*Provided material*.
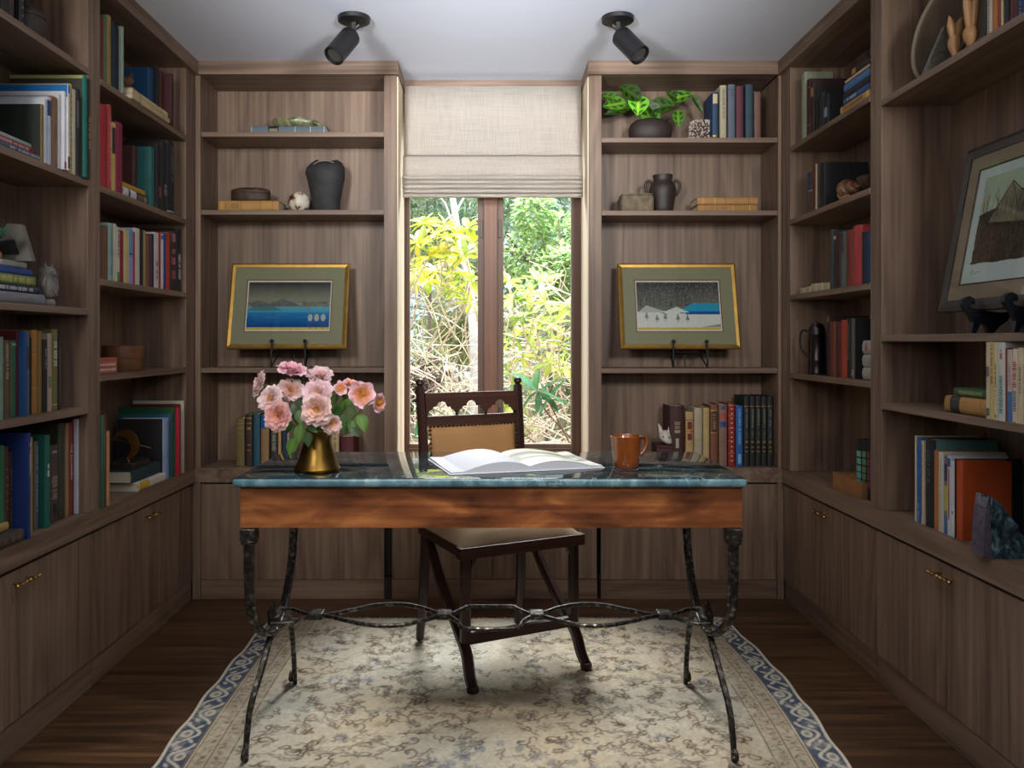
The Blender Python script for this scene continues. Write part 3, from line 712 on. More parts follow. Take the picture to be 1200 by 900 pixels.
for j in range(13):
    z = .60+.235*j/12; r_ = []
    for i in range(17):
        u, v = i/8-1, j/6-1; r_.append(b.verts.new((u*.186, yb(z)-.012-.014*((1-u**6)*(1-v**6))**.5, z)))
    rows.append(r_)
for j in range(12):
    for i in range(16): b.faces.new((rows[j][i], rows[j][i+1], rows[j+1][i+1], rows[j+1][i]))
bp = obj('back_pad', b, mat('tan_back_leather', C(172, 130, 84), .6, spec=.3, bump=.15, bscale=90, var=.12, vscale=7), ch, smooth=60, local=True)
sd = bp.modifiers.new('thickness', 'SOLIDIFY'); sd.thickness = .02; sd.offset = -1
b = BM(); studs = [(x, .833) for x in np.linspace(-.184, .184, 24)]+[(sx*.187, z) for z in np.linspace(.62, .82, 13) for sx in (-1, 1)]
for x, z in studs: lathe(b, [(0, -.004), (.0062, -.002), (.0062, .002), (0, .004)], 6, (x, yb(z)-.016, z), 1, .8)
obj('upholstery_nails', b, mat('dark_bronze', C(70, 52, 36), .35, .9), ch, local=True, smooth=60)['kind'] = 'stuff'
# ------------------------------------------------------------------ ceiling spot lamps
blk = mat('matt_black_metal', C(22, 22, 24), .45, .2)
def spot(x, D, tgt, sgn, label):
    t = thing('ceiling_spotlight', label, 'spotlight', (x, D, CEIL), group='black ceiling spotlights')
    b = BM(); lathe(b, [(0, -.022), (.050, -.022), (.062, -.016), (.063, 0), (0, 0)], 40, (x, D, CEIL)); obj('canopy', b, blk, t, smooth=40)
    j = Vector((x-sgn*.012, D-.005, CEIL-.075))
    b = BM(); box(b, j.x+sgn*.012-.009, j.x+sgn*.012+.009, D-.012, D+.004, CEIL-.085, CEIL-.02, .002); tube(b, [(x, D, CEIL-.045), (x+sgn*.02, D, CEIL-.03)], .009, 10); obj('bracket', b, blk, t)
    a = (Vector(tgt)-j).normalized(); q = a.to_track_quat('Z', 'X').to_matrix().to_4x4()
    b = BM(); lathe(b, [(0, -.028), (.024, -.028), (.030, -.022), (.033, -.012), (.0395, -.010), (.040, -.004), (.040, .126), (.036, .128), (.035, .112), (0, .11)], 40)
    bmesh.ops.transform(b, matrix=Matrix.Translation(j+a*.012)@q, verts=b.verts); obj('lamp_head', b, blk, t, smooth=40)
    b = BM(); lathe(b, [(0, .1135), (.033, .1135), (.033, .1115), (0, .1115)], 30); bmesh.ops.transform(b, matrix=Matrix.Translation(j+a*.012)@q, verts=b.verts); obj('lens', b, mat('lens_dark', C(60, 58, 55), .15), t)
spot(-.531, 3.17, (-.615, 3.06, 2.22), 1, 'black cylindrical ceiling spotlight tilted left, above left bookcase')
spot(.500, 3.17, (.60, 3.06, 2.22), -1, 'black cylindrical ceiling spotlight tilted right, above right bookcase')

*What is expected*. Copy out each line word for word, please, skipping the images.

*Output for this exercise*.
The Blender Python script for this scene continues. Write part 3, from line 712 on. More parts follow. Take the picture to be 1200 by 900 pixels.
for j in range(13):
    z = .60+.235*j/12; r_ = []
    for i in range(17):
        u, v = i/8-1, j/6-1; r_.append(b.verts.new((u*.186, yb(z)-.012-.014*((1-u**6)*(1-v**6))**.5, z)))
    rows.append(r_)
for j in range(12):
    for i in range(16): b.faces.new((rows[j][i], rows[j][i+1], rows[j+1][i+1], rows[j+1][i]))
bp = obj('back_pad', b, mat('tan_back_leather', C(172, 130, 84), .6, spec=.3, bump=.15, bscale=90, var=.12, vscale=7), ch, smooth=60, local=True)
sd = bp.modifiers.new('thickness', 'SOLIDIFY'); sd.thickness = .02; sd.offset = -1
b = BM(); studs = [(x, .833) for x in np.linspace(-.184, .184, 24)]+[(sx*.187, z) for z in np.linspace(.62, .82, 13) for sx in (-1, 1)]
for x, z in studs: lathe(b, [(0, -.004), (.0062, -.002), (.0062, .002), (0, .004)], 6, (x, yb(z)-.016, z), 1, .8)
obj('upholstery_nails', b, mat('dark_bronze', C(70, 52, 36), .35, .9), ch, local=True, smooth=60)['kind'] = 'stuff'
# ------------------------------------------------------------------ ceiling spot lamps
blk = mat('matt_black_metal', C(22, 22, 24), .45, .2)
def spot(x, D, tgt, sgn, label):
    t = thing('ceiling_spotlight', label, 'spotlight', (x, D, CEIL), group='black ceiling spotlights')
    b = BM(); lathe(b, [(0, -.022), (.050, -.022), (.062, -.016), (.063, 0), (0, 0)], 40, (x, D, CEIL)); obj('canopy', b, blk, t, smooth=40)
    j = Vector((x-sgn*.012, D-.005, CEIL-.075))
    b = BM(); box(b, j.x+sgn*.012-.009, j.x+sgn*.012+.009, D-.012, D+.004, CEIL-.085, CEIL-.02, .002); tube(b, [(x, D, CEIL-.045), (x+sgn*.02, D, CEIL-.03)], .009, 10); obj('bracket', b, blk, t)
    a = (Vector(tgt)-j).normalized(); q = a.to_track_quat('Z', 'X').to_matrix().to_4x4()
    b = BM(); lathe(b, [(0, -.028), (.024, -.028), (.030, -.022), (.033, -.012), (.0395, -.010), (.040, -.004), (.040, .126), (.036, .128), (.035, .112), (0, .11)], 40)
    bmesh.ops.transform(b, matrix=Matrix.Translation(j+a*.012)@q, verts=b.verts); obj('lamp_head', b, blk, t, smooth=40)
    b = BM(); lathe(b, [(0, .1135), (.033, .1135), (.033, .1115), (0, .1115)], 30); bmesh.ops.transform(b, matrix=Matrix.Translation(j+a*.012)@q, verts=b.verts); obj('lens', b, mat('lens_dark', C(60, 58, 55), .15), t)
spot(-.531, 3.17, (-.615, 3.06, 2.22), 1, 'black cylindrical ceiling spotlight tilted left, above left bookcase')
spot(.500, 3.17, (.60, 3.06, 2.22), -1, 'black cylindrical ceiling spotlight tilted right, above right bookcase')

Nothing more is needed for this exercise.